The exercise:
Stop after the line containing "return tag(o, kind='structure')": print each line exactly from the first line of the listing up to that point.

Supplied information:
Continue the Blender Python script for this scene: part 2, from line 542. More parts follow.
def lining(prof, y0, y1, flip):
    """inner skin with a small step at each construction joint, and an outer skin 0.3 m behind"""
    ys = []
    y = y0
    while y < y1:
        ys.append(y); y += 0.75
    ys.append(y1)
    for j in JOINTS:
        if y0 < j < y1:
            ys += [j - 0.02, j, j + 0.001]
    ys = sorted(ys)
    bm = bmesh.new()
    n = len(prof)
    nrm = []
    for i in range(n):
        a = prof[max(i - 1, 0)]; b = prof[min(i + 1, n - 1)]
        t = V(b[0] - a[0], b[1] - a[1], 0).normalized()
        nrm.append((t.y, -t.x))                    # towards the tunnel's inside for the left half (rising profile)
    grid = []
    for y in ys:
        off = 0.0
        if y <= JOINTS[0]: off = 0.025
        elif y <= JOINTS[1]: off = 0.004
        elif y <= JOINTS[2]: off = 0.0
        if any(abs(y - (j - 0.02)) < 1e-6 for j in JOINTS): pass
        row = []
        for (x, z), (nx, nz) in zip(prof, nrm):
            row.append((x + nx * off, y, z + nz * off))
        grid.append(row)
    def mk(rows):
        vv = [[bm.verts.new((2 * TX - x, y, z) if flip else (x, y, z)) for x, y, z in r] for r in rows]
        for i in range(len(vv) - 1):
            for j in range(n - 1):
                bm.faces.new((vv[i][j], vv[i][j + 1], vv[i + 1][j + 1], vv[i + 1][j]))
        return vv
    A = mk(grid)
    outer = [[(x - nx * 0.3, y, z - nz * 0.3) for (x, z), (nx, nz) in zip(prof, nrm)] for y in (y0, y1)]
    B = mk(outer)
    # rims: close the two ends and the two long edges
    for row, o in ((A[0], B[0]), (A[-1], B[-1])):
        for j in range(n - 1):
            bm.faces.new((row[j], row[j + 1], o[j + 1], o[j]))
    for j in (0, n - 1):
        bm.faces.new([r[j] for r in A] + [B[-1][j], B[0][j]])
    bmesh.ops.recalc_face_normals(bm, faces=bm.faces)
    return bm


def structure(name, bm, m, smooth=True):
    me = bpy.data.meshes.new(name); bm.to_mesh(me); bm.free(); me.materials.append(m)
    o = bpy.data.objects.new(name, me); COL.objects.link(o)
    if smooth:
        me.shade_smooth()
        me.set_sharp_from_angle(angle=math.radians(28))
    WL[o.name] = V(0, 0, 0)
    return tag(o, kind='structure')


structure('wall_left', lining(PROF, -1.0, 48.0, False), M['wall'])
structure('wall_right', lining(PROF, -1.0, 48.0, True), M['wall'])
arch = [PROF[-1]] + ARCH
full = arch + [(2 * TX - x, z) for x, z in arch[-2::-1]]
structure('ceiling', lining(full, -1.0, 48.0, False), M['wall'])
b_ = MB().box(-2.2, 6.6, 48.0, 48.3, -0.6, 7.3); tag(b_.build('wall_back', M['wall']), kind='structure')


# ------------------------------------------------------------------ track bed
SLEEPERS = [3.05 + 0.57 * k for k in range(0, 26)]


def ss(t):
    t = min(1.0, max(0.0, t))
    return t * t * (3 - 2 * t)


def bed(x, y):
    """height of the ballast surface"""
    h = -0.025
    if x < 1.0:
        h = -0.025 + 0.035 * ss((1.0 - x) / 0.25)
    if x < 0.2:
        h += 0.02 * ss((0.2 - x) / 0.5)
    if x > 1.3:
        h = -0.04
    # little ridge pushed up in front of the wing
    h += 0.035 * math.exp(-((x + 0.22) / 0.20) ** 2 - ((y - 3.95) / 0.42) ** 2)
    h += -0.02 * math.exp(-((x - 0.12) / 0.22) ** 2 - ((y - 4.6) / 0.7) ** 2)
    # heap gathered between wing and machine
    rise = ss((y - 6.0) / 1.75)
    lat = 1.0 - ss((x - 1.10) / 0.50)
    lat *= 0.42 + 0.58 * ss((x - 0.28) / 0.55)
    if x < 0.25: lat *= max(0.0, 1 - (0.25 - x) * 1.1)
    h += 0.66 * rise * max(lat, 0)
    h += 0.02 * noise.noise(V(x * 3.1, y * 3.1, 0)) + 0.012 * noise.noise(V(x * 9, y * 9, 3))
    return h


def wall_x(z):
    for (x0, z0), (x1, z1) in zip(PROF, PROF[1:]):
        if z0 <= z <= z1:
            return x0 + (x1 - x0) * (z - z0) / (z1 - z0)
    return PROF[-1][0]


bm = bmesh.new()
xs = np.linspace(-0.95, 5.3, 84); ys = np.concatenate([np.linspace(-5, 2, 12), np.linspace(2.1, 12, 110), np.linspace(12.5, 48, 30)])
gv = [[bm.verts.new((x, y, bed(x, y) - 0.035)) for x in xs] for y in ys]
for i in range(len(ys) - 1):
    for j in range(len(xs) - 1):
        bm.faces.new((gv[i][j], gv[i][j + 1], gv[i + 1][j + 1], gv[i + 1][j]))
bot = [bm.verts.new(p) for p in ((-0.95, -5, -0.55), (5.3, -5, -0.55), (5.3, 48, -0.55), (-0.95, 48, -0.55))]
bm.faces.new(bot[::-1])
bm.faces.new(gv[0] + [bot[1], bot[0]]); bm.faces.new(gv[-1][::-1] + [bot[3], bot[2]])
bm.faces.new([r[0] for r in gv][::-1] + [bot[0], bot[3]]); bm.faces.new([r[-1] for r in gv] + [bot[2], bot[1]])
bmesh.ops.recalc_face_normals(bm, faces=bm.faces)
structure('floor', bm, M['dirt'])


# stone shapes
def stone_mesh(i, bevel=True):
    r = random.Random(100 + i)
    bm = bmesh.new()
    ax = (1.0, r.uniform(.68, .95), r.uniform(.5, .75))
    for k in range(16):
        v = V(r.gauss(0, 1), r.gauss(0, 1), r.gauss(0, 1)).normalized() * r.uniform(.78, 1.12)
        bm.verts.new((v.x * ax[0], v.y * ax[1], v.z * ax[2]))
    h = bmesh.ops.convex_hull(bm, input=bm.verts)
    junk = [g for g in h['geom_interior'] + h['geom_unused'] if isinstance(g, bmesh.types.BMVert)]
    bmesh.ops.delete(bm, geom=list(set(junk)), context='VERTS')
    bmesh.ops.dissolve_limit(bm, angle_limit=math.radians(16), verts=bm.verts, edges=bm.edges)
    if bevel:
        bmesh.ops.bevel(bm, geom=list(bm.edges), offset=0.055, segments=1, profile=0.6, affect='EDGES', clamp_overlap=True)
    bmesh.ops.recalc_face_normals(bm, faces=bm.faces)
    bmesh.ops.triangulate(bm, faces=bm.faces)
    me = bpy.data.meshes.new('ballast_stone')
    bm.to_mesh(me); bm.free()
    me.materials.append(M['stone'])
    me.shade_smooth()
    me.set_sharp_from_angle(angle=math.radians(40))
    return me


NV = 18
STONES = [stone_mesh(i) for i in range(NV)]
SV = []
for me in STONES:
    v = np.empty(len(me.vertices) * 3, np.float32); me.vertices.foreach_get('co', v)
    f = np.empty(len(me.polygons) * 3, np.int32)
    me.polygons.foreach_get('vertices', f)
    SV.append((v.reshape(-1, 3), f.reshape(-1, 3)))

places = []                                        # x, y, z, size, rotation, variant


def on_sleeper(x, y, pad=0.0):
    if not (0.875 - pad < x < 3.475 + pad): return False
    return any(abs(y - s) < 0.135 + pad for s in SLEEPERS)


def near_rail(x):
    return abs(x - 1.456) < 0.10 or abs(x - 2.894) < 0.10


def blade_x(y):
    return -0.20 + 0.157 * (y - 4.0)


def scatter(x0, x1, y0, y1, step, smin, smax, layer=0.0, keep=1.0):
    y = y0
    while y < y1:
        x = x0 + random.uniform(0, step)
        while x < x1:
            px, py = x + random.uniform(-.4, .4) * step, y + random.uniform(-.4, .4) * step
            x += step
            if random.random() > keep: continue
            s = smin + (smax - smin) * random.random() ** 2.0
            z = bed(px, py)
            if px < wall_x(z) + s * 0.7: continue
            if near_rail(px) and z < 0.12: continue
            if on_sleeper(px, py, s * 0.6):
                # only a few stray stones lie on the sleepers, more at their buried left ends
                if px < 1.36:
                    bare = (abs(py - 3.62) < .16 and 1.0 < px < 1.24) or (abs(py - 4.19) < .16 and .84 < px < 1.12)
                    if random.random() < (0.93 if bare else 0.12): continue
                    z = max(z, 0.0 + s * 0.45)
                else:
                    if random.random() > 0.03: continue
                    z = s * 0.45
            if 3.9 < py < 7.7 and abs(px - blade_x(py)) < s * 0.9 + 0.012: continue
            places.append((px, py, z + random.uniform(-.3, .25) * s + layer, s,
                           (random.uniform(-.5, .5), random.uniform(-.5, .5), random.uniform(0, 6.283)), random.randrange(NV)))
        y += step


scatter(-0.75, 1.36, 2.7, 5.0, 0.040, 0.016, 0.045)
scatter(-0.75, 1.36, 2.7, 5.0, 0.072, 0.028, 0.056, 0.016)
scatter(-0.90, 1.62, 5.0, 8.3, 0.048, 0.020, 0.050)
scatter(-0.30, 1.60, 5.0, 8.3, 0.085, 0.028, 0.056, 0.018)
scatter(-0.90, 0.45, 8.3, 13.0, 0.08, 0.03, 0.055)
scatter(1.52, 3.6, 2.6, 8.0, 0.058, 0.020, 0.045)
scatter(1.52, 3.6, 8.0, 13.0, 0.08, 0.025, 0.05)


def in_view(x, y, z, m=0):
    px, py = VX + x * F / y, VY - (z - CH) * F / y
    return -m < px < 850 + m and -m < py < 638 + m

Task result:
Continue the Blender Python script for this scene: part 2, from line 542. More parts follow.
def lining(prof, y0, y1, flip):
    """inner skin with a small step at each construction joint, and an outer skin 0.3 m behind"""
    ys = []
    y = y0
    while y < y1:
        ys.append(y); y += 0.75
    ys.append(y1)
    for j in JOINTS:
        if y0 < j < y1:
            ys += [j - 0.02, j, j + 0.001]
    ys = sorted(ys)
    bm = bmesh.new()
    n = len(prof)
    nrm = []
    for i in range(n):
        a = prof[max(i - 1, 0)]; b = prof[min(i + 1, n - 1)]
        t = V(b[0] - a[0], b[1] - a[1], 0).normalized()
        nrm.append((t.y, -t.x))                    # towards the tunnel's inside for the left half (rising profile)
    grid = []
    for y in ys:
        off = 0.0
        if y <= JOINTS[0]: off = 0.025
        elif y <= JOINTS[1]: off = 0.004
        elif y <= JOINTS[2]: off = 0.0
        if any(abs(y - (j - 0.02)) < 1e-6 for j in JOINTS): pass
        row = []
        for (x, z), (nx, nz) in zip(prof, nrm):
            row.append((x + nx * off, y, z + nz * off))
        grid.append(row)
    def mk(rows):
        vv = [[bm.verts.new((2 * TX - x, y, z) if flip else (x, y, z)) for x, y, z in r] for r in rows]
        for i in range(len(vv) - 1):
            for j in range(n - 1):
                bm.faces.new((vv[i][j], vv[i][j + 1], vv[i + 1][j + 1], vv[i + 1][j]))
        return vv
    A = mk(grid)
    outer = [[(x - nx * 0.3, y, z - nz * 0.3) for (x, z), (nx, nz) in zip(prof, nrm)] for y in (y0, y1)]
    B = mk(outer)
    # rims: close the two ends and the two long edges
    for row, o in ((A[0], B[0]), (A[-1], B[-1])):
        for j in range(n - 1):
            bm.faces.new((row[j], row[j + 1], o[j + 1], o[j]))
    for j in (0, n - 1):
        bm.faces.new([r[j] for r in A] + [B[-1][j], B[0][j]])
    bmesh.ops.recalc_face_normals(bm, faces=bm.faces)
    return bm


def structure(name, bm, m, smooth=True):
    me = bpy.data.meshes.new(name); bm.to_mesh(me); bm.free(); me.materials.append(m)
    o = bpy.data.objects.new(name, me); COL.objects.link(o)
    if smooth:
        me.shade_smooth()
        me.set_sharp_from_angle(angle=math.radians(28))
    WL[o.name] = V(0, 0, 0)
    return tag(o, kind='structure')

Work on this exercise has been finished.